Caso Pamela, la famiglia: «In Cassazione ultimo atto. Ma Oseghale non è l’unico colpevole»
«Morte di Pamela, ultimo atto. Domani, 14 gennaio 2022, inizierà a Roma, nella sua città, il processo in Cassazione. Imputato: Innocent Oseghale, accusato e condannato, nei due precedenti gradi di giudizio, all’ergastolo, per aver violentato, ucciso con due coltellate, depezzato in più di venticinque parti, disarticolato chirurgicamente, decapitato, scuoiato, scarnificato, asportato di tutti i suoi organi interni, esanguato, messo in due trolley ed abbandonato sul ciglio della strada questa giovane ragazza di appena 18 anni, diventata troppo presto ed in maniera certamente innaturale (un genitore non può sopravvivere al proprio figlio, né un nonno ad una nipote) nostro angelo». È quanto scrive, in un post su Fb, la famiglia di Pamela Mastropietro, la 18enne romana allontanatasi da una comunità e i resti della quale furono ritrovati chiusi in due trolley a Pollenza vicino a Macerata nel gennaio 2018, alla vigilia dell’udienza in Cassazione.
Caso Pamela, la famiglia: «Oseghale unico colpevole? Secondo noi no»
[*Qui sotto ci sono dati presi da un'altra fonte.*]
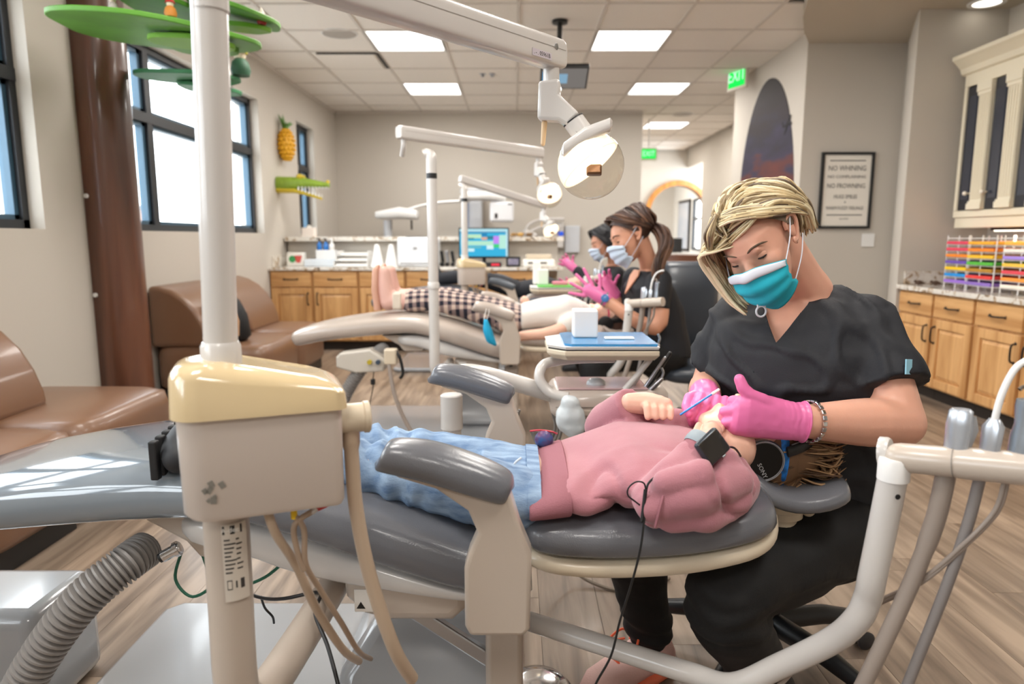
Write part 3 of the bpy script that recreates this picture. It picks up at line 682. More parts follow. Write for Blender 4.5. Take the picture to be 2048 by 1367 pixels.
def dental_chair(k, vinyl, label, cover=None):
    Yc_ = YC+GAP*k
    t = thing('dental_chair', (-.3, Yc_, 0), label, 'dental chair', 'dental chairs in a row')
    cushion(MB(), cat(SEAT, 3), Yc_).build('seat_cushion', vinyl, t, smooth=True, ang=80)
    if cover:
        q = [s for s in cat(SEAT, 3) if s[0] < -.50]
        cushion(MB(), [(x, zt+.004, zb-.006, hw+.005) for x, zt, zb, hw in q], Yc_).build('plastic_cover', cover, t, ang=80)
    cushion(MB(), cat(BACK, 3), Yc_).build('back_cushion', vinyl, t, ang=80)
    cushion(MB(), cat(HEAD, 3), Yc_).build('headrest', vinyl, t, ang=80)
    sh = [(x, zb+.02, zb-.026, hw*.97) for x, zt, zb, hw in cat(BACK, 3)]
    cushion(MB(), sh, Yc_, e=4).build('back_shell', M_CREAM, t, ang=60)
    sh = [(-.66, .575, .555, .12), (-.60, .59, .53, .19), (-.5, .59, .515, .21), (-.376, .56, .475, .22), (-.2, .50, .450, .225), (-.08, .465, .440, .225), (.0, .47, .44, .22), (.03, .47, .45, .2)]
    cushion(MB(), cat(sh, 3), Yc_, e=4.5).build('seat_shell', M_PALE, t, ang=60)
    # headrest knob and slide
    m = MB().lathe([(0, .565), (.046, .565), (.046, .545), (.043, .543), (.043, .53), (.034, .528), (.032, .512), (0, .510)], (.555, Yc_-.02, 0))
    m.build('headrest_knob', M_CREAM, t)
    MB().box((.50, Yc_, .535), (.16, .07, .014)).build('headrest_slide', M_CREAM, t, bev=.004, smooth=False)
    MB().cap((.60, Yc_-.035, .56), (.605, Yc_-.035, .545), .014).build('headrest_lever', M_CREAM, t)
    # armrests
    prof = [(-.195, .742), (-.19, .728), (-.125, .708), (-.075, .672), (-.06, .635), (-.075, .60), (-.082, .575), (-.082, .475), (-.074, .458), (.014, .458), (.024, .47), (.026, .60), (.008, .645), (-.008, .70), (-.02, .712), (-.1, .738)]
    for s in (-1, 1):
        ya = Yc_+s*.33
        p = MB().prism(prof, (0, ya-.024, 0), (1, 0, 0), (0, 0, 1), (0, .048, 0)).build('armrest_post', M_BEIGE, t, bev=.011, seg=3)
        pts = cat([(-.218, ya, .752), (-.20, ya, .757), (-.14, ya, .748), (-.07, ya, .726), (-.02, ya, .706), (-.008, ya, .700)], 5)
        st_ = []
        for i, q in enumerate(pts):
            u = i/(len(pts)-1); w = math.sin(PI*min(max(u, .03), .97))**.33 if 0 < u < 1 else .25
            st_.append((Vector(q), Vector((0, .045*w, 0)), Vector((.007, 0, .030*w)), 2.5))
        MB().loft(st_, 20).build('armrest_pad', vinyl, t, ang=80)
        MB().lathe([(0, -.004), (.036, -.004), (.04, .0), (.04, .01), (0, .01)], (.0, ya-.024*1, .52) if 0 else (-.03, ya+(.026 if s < 0 else -.026), .52), (0, -s, 0)).build('pivot_cap', M_BEIGE, t)
    # lift arm, base
    MB().prism([(-.33, .462), (-.325, .42), (-.29, .385), (-.24, .372), (-.12, .372), (-.09, .40), (-.09, .458)], (0, Yc_-.17, 0), (1, 0, 0), (0, 0, 1), (0, .30, 0)).build('seat_carrier', M_BEIGE, t, bev=.02, seg=3)
    q = MB().box((-.285, Yc_-.1705, .418), (.042, .002, .045)).build('warning_label', M_PAPER, t, smooth=False)
    MB().prism([(-.0085, -.006), (.0085, -.006), (0, .008)], (-.294, Yc_-.1716, .408), (1, 0, 0), (0, 0, 1), (0, -.0006, 0)).build('warning_symbol', M_BLACK, q, smooth=False)
    la = Vector((-.06, Yc_-.02, .25)); lb = Vector((-.24, Yc_-.02, .375))
    for s in (-.07, .07):
        MB().box((la+lb)/2+Vector((0, s, 0)), (.24, .02, .03), Matrix.Rotation(math.atan2(la.z-lb.z, la.x-lb.x)*-1, 3, 'Y')).build('lift_bar', M_STEEL, t, bev=.004, smooth=False)
    base = [(-1.02, Yc_-.26), (-1.02, Yc_+.46), (-.98, Yc_+.50), (-.05, Yc_+.50), (.02, Yc_+.45), (.02, Yc_-.24), (-.05, Yc_-.30), (-.97, Yc_-.30)]
    MB().prism(base, (0, 0, .002), (1, 0, 0), (0, 1, 0), (0, 0, .034)).build('base_plate', mat('base_grey', '9c9d9f', .2, coat=.5), t, bev=.012, seg=3)
    hs = []
    for (z, x0, x1, y0, y1) in [(.036, -.42, 0, .0, .55), (.12, -.40, -.01, .03, .52), (.2, -.34, -.03, .1, .46), (.23, -.30, -.06, .14, .42)]:
        hs.append([Vector((x, Yc_+y, z)) for x, y in ((x0, y0), (x1, y0), (x1, y1), (x0, y1))])
    MB().rings(hs).build('lift_cover', mat('base_grey', '9c9d9f', .2, coat=.5), t, bev=.03, seg=3)
    MB().bx(-.06, .016, Yc_-.12, Yc_-.02, .036, .40).build('junction_column', M_BEIGE, t, bev=.012, seg=2)
    MB().tube(cat([(-.02, Yc_-.07, .41), (-.05, Yc_-.10, .36), (-.09, Yc_-.12, .33)], 5), .008, 8).build('black_cable', M_BLACK, t)
    # bracket under the leg rest
    MB().prism([(-.72, .585), (-.56, .585), (-.50, .56), (-.50, .50), (-.60, .498), (-.625, .53)], (0, Yc_-.16, 0), (1, 0, 0), (0, 0, 1), (0, .32, 0)).build('legrest_bracket', M_BEIGE, t, bev=.006, smooth=False)
    return t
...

«Oseghale unico colpevole? Secondo noi no – continua la famiglia della ragazza – Né quel maledetto 30 gennaio, né prima. E neanche dopo, perché sono diversi gli aspetti oscuri che non ci hanno convinto e, come noi, tanta gente. Ultimo atto, domani, dunque, come si diceva all’inizio. O forse no per quanto detto poco fa». I familiari di Pamela portano avanti una battaglia «che vede ad oggetto non una violenza di genere, come alcuni hanno sostenuto, ma una violenza contro il genere, quello umano. Una battaglia che continueremo, per come potremo, per aiutare altri, forti della nostra amara esperienza, affinché certi nemici (esteriori o interiori) vengano vinti».
Migliaia di messaggi
«Migliaia i messaggi ricevuti in questi quasi quattro anni, da quei tragici e demoniaci eventi, nei quali e con in quali avete reso e fattoci sentire Pamela la figlia, la nipote, la sorella, l’amica o la semplice conoscente, di gran parte d’Italia – prosegue la famiglia della ragazza – È per lei, ed è per voi, per la brava gente tutta, di ogni nazionalità, di ogni colore di pelle, di ogni latitudine, di ogni credo religioso o no, che domani, con la determinazione di sempre, saremo lì, davanti ai più alti giudici umani del nostro ordinamento, per avanzare, ancora una volta, la nostra, la vostra, richiesta di giustizia. Ci presenteremo lì come sempre, forti e dignitosi nel dolore, sanguinanti nel cuore e nell’anima, ma consapevoli che potremo forse riposarci un po’ e lenire qualche ferita, solo dopo che tutto sarà finito».